Le pagine sull’arte e la preghiera, sulla vecchiaia, la morte, la potenza del ricordo, la famiglia nella sua normalità domestica, sui figli e sull’insegnamento scolastico, sono indelebili, imponderabili, irrinunciabili, imperdibili.
Riscoprire confini metaforici, morali e fisici, ricercare una nuova farmacopea alternativa all’“Io Panta Rei”, sovrano assoluto del transitorio, del temporaneo, dell’immanente, del desiderio erto a divinità, del “possibile quindi fattibile”. Indagare se sia ancora immaginabile un uomo che nutra una fiducia trascendentale, un uomo che ancora provi stupore e meraviglia innanzi al Mistero, in quanto tale intangibile, impalpabile, inspiegabile, posto al di fuori di sensi fatalmente fallaci. Guardare con nostalgia e comprensione il “restante” e l’appartenente (sperduto e impaurito) alla maggioranza. Una idea antica e nuova che volga lo sguardo all’amor fati e al Pinocchio che vuole diventare bambino e non a quello che si trasforma in asino.

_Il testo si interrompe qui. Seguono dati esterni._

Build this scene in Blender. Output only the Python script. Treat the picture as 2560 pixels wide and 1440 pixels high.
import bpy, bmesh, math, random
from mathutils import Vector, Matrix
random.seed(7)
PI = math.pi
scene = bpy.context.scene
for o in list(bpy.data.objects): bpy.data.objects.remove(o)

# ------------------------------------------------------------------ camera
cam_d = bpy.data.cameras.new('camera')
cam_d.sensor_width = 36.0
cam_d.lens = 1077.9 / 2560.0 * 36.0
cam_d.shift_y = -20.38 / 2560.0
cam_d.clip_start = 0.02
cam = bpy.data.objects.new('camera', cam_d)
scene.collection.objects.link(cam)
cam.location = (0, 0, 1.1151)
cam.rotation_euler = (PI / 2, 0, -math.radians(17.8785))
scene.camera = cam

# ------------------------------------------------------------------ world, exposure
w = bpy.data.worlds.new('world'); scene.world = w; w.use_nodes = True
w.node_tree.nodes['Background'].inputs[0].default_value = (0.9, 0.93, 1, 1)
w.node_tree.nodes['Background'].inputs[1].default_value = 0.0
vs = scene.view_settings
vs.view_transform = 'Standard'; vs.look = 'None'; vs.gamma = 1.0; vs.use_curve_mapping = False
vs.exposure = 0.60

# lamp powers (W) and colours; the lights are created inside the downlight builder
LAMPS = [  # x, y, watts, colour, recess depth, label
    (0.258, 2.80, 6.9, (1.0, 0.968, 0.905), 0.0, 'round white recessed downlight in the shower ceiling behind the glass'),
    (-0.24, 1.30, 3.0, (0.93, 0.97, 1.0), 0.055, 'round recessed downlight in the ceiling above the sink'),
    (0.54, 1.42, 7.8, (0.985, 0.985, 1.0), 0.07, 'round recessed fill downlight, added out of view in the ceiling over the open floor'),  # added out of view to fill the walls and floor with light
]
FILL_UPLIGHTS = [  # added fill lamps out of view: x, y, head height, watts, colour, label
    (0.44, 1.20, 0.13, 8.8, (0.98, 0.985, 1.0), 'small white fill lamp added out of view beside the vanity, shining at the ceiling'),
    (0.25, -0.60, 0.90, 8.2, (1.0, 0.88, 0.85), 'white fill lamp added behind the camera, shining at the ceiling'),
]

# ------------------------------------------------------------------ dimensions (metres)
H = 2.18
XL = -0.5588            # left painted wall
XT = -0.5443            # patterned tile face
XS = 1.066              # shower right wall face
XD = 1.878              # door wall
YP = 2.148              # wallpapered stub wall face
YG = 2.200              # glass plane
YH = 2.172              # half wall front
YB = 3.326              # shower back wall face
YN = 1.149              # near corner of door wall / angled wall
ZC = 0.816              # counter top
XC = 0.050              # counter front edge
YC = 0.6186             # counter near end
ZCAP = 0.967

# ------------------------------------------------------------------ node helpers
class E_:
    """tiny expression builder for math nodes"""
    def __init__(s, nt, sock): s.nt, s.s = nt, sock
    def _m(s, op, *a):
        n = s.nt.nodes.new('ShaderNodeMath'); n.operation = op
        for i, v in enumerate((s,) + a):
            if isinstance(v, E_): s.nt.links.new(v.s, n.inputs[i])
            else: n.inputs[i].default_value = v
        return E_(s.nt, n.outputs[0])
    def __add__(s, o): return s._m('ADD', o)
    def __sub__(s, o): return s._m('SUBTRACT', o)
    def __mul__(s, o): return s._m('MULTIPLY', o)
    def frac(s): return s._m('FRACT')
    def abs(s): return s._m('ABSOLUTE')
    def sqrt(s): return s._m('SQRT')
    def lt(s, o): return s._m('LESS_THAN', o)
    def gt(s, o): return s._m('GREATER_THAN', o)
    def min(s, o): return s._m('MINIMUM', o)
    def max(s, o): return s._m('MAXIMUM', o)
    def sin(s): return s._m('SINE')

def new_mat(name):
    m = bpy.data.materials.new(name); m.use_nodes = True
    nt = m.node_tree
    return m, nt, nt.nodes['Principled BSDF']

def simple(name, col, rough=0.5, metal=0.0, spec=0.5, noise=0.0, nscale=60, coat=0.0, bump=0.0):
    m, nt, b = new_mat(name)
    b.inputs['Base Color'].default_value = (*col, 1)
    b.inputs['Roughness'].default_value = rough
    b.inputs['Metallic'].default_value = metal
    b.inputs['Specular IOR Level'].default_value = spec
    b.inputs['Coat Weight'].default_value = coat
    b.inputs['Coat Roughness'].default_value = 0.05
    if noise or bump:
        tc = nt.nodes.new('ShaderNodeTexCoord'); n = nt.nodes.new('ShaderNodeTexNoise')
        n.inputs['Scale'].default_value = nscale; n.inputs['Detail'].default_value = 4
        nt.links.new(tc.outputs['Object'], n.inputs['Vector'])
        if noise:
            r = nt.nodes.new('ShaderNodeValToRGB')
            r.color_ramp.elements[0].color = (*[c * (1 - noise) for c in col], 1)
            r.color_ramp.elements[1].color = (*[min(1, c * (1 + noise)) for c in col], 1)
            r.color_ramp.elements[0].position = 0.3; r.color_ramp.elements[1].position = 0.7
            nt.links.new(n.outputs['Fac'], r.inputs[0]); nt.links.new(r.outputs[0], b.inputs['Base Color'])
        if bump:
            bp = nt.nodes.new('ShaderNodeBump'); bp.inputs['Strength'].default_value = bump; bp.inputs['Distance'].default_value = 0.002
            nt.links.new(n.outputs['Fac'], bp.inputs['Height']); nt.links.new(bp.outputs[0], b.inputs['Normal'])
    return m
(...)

Avaro di visioni sembra invece un libro, affidato alla scrittura, ma quando feconda il lettore e non serve solo a esaltare l’autore, ti apre altri universi. Ti fa vedere la vita e il mondo con altre menti, altri sguardi, altri colori. Ogni bel libro apre un mondo e ne chiude un altro. Ti apre la vita interiore, anteriore, ulteriore e superiore. Romanzo o saggio, ti permette di conversare coi morti e i non ancora nati, e con i distanti. Ti dona altre comunità, altre fratellanze. Ti fa capire che conformarsi all’oggi è solo una delle possibilità. Quante succinte eternità ti regala una lettura, quanti mondi diversi. Una pagina si apre e tu sei altrove. E un libro dopo l’altro ti donano se non l’ubiquità almeno la bilocazione, ti permettono di essere qui e là. Libertà allo stato puro.”.
Noi siamo foglie. Un giorno ci staccheremo dai rami e cadremo a terra. L’albero robusto, saldamente allacciato al suolo da ramificate radici, i cui rami sono ghermiti da un vento invisibile ma gagliardo, rimarrà a raccontare cosa siamo stati, cosa sono stati quelli che ci hanno preceduto, cosa saranno quelli che verranno dopo e ancora dopo, tutti momenti essenziali e irripetibili di una Eternità indecifrabile, di un Destino non imprigionabile nelle leggi della scienza, in cui una grande anima, come disse Seneca, si deve saper abbandonare.